Will the real Dante Marquez please stand up?
I know I won't get an answer to this question because the fact is, Dante Marquez does not exist. He writes letters to the editor praising the vegetarian lifestlye now and again, but in reality, he is a nobody.
I know this because the newspaper I work for published one of his letters last year and we got a letter from a woman who had seen that very letter under about 20 different names in other newspapers. I edit letters every week, and I know how most people write. Even the ones who write decent, understandable letters usually aren't so eloquent as this guy was, and I was suspicious. Anyway, I got wise, and now, when I receive a letter from the elusive Mr. Marquez, I usually give it a pitch. I did go to some trouble to confirm my theory that Dante Marquez, as the 60s comedian Dave Gardner put it, "is a fig-a-ment."
We've also received similar letters from another individual whose existence I doubt as well. Can't remember his name, though. Both people have somewhat unusual names that stand out among the predominately Anglo-Celtic names in Alabama. The second red flag was that both addresses lead directly to apartment complexes (no apartment number specified, naturally), and their phone numbers are toll-free. How very odd. I called one of the toll-free numbers and asked for, not Mr. Marquez, but someone who happens to share the same name as my cousin's husband. I was told he was on the phone and asked if I wanted to leave a message.
A little more digging using the phrases in the letters led me to a vegan Web site that promoted letter-writing campaigns. I looked up their address and was led, oddly enough, to an apartment number. I suspect they run this enterprise from their little domicile. Busted. I now know who's running this and why.
My problem with all this is that it disgusts me that these people feel the need to make up names and use false addresses and phone numbers, just to get their message out to the masses. If they want to encourage people to eat tofurkey on Thanksgiving, well and good. But they need to do it under their own names. The First Amendment is still in full force, and they are free to encourage people to eat shoelaces and bubblegum on Thanksgiving, if that's what turns their gears. But they need to do it under their own steam. Anything else, in my opinion, certainly diminishes their cause, and absolutely casts a bad light on their character. Besides--it's just a cheap and cheesy thing to do to get a point across. Particularly as preachy as these letters tend to be.

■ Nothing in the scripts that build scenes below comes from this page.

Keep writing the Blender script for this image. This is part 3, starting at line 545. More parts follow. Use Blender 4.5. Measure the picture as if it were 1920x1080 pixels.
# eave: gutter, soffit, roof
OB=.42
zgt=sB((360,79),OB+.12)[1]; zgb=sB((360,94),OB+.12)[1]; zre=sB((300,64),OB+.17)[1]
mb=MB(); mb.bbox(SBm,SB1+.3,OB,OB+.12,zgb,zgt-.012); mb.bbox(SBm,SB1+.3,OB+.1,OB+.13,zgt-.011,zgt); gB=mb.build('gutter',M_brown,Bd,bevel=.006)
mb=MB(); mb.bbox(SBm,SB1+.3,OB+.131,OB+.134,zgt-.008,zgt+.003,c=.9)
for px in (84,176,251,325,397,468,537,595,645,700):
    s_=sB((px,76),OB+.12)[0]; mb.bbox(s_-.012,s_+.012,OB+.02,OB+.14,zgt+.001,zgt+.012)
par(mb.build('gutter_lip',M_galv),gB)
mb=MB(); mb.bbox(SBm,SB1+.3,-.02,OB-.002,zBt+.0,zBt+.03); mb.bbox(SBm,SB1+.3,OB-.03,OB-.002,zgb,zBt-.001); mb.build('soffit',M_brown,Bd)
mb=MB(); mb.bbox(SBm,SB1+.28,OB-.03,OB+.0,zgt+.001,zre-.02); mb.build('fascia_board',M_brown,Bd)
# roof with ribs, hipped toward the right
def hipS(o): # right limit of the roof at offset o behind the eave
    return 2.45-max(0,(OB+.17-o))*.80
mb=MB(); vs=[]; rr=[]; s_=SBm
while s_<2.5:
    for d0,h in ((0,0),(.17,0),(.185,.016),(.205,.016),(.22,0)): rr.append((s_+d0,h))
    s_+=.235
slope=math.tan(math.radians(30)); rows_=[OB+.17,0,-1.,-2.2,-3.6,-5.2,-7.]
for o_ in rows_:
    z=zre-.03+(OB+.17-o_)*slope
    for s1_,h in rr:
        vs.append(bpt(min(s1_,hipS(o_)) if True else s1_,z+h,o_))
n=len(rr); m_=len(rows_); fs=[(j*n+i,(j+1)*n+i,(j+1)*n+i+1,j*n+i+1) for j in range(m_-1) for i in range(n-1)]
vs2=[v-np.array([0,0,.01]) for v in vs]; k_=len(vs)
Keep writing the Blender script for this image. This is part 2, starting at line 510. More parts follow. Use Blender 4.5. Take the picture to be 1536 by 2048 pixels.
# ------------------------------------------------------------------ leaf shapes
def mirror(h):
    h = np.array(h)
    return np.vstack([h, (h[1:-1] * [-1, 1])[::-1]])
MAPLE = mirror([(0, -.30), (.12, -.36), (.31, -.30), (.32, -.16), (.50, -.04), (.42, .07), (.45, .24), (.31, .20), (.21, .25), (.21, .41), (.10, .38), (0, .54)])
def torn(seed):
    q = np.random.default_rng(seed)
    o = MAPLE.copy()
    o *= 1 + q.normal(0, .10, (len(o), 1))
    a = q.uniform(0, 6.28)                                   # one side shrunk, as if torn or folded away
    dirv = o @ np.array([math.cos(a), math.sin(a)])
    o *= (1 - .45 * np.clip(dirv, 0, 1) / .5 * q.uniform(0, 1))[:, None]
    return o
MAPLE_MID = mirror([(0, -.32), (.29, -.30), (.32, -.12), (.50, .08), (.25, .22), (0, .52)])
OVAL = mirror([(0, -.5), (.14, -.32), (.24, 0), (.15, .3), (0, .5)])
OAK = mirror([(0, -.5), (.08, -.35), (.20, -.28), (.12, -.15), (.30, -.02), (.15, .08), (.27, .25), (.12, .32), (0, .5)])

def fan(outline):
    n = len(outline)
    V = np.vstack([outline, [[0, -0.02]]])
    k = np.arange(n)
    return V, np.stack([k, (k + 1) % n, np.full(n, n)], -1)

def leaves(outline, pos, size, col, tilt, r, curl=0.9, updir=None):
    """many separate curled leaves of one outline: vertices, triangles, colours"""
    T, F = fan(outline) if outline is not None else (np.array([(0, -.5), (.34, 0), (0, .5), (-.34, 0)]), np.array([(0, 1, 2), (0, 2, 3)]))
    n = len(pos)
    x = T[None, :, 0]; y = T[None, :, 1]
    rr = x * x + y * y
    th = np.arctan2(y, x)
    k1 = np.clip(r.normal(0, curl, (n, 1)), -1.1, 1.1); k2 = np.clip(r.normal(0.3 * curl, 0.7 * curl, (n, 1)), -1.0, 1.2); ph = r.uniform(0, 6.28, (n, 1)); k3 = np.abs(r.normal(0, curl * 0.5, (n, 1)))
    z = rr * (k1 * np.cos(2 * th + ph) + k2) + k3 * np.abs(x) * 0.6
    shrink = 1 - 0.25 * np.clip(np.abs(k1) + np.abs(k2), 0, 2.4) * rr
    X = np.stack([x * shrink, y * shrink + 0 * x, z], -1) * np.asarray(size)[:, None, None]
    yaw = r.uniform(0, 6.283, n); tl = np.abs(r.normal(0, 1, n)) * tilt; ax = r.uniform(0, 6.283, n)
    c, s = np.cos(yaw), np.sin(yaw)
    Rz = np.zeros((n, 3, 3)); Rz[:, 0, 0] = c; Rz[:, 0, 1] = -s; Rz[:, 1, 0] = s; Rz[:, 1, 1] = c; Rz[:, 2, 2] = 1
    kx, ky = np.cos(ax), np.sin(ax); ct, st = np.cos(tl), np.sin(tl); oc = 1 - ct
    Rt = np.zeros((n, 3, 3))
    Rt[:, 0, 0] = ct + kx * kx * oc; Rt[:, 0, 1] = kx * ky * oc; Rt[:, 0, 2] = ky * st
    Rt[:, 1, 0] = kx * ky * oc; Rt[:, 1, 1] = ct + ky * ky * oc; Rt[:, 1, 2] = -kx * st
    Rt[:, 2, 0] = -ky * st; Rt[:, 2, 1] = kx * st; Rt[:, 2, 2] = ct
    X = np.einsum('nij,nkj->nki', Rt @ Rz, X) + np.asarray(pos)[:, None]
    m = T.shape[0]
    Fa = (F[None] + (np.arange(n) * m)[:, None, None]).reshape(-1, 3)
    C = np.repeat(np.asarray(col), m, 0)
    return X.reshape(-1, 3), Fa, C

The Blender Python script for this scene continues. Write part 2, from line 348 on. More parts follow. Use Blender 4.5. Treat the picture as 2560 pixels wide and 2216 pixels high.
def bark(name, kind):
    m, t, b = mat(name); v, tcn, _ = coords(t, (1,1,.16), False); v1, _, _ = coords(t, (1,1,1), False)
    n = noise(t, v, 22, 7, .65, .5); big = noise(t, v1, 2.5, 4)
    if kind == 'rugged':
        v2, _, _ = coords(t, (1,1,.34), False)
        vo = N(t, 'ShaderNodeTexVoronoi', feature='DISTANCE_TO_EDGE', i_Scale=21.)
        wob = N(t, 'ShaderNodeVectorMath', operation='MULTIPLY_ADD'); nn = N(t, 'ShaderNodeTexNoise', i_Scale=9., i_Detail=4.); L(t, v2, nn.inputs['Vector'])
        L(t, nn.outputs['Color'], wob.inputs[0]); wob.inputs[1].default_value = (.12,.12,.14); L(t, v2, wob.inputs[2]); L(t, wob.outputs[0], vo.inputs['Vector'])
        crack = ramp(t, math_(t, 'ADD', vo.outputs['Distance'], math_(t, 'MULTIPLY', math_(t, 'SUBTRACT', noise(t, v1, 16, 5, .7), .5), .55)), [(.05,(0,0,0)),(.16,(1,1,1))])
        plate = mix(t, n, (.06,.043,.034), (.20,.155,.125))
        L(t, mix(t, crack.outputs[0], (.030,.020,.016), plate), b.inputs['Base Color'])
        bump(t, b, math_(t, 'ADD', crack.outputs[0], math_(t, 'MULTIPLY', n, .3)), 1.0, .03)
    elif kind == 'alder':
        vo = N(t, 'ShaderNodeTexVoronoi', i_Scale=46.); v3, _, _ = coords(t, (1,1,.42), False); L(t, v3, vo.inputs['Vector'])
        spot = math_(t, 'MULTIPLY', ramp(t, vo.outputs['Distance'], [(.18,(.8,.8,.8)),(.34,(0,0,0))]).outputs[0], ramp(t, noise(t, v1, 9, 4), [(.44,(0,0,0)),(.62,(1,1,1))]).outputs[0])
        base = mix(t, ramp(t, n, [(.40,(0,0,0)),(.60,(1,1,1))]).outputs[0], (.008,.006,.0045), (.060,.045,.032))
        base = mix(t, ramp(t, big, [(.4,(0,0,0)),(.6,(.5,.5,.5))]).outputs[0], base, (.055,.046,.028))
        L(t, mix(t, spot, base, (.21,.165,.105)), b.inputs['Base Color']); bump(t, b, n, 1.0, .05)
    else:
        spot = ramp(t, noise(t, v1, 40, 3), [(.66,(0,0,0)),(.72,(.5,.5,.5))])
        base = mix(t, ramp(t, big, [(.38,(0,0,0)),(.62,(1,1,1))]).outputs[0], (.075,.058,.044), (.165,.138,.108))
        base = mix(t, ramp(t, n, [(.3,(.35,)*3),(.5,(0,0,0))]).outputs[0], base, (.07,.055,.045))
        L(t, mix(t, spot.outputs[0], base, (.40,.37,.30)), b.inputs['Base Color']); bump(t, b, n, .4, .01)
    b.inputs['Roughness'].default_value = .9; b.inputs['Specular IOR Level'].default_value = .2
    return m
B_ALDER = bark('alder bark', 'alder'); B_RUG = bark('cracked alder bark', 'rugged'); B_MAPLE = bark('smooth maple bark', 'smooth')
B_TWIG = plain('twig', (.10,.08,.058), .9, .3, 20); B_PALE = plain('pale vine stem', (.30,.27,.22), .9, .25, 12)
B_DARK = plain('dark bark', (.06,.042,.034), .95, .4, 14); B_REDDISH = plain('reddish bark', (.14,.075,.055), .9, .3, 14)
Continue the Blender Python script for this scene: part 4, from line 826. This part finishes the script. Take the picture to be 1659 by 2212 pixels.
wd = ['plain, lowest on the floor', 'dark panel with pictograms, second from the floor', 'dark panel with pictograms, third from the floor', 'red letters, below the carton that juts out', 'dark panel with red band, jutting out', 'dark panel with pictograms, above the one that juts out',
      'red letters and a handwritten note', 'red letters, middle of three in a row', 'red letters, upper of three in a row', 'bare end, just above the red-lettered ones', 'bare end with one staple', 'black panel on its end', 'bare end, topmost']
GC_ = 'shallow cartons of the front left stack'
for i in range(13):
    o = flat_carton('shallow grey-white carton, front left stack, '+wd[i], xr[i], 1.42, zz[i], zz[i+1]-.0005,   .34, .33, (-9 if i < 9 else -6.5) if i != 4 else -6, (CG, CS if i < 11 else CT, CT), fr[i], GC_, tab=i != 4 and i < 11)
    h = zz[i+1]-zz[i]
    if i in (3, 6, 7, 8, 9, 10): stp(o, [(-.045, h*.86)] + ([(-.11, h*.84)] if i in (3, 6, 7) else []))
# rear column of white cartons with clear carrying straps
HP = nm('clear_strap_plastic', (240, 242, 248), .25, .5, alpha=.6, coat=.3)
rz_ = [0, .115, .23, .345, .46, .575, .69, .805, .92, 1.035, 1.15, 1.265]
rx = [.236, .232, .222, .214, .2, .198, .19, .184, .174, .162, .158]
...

Some people might think that how someone eats cannot be a religion, but brothers and sisters, I beg to differ! Reading through a PETA magazine is enough to convince anyone that some of these vegan people have made an absolute CULT out of how they eat. They proselytize, hand out pamphlets and free materials about the wonders of the veggie lifestyle. They offer all these free resources, tout this lifestyle as the best thing to happen to humanity since the wheel, make subtle-- and not-so-subtle-- remarks about the barbaric, ignorant, unenlightened lifestyle of the "carnivore"-- their erroneous term for non-veggies. Look up carnivore and omnivore in the dictionary. However, those in the carrot cult are tickled plumb to death to welcome in a new convert, because, after all, it is a completely NEW lifestyle. The new has come and the old has passed away. They are new creatures in Veggieism. All hail the power of the great Veg!! I'm surprised they don't have hymns. "Amazing veg, how sweet it is/to do away with meat./I once drank milk, but its all soy now./Loved beef, but now tofu's my treat." Or, "Blessed tofurkey, tempeh is mine. Now that I'm meat-free, I'm feeling divine. I'm now so enlightened, so fully evolved, not like those cretins who still eat the hog. This is my story, veggies my chow. I'm so much better than those who eat cow. This is my story, and veggies my chow, you're just sub-human if you still eat cow." (With the very deepest of apologies to Fanny Crosby.)
They warn the neophyte vegan that they will undergo persecution for their decision, that it will be unpopular because other people just don't understand. They realize that the newbie may slip, but praises to parsnips, they can repent and be received yet again into the loving and sweet congregation of the New Vegan Life Community Enlightened Fellowship of Those Who are too Superior to Kill Poor Defenseless Animals and Consume their Contaminated Flesh.
Lest anyone misunderstand, I'm not against a vegetarian or vegan eating plan. Go for it. What I do strenuously object to, however, is being made to feel quite unevolved and positively Neanderthalish for wanting a steak once in a while! Vegans (rightly) don't want people preaching at them because they don't eat meat. Well by the Lord Harry, don't preach at me because I do!!
I also don't subscribe to organizations who claim to have animal welfare at heart, yet secretly funnel money to terrorist organizations that bomb research labs and usually end up killing some poor janitor who is trying to provide for his family. These groups do absolutely nothing for anyone else. Looking down some of these "legitimate" organizations' back trails is an interesting project, and plenty of information is readily available online.
Bottom line: eat what you want. Write letters to the editor about your views, under your own name. Don't, however, harangue me because I don't choose the same lifestyle you did. I promise to give you the same consideration.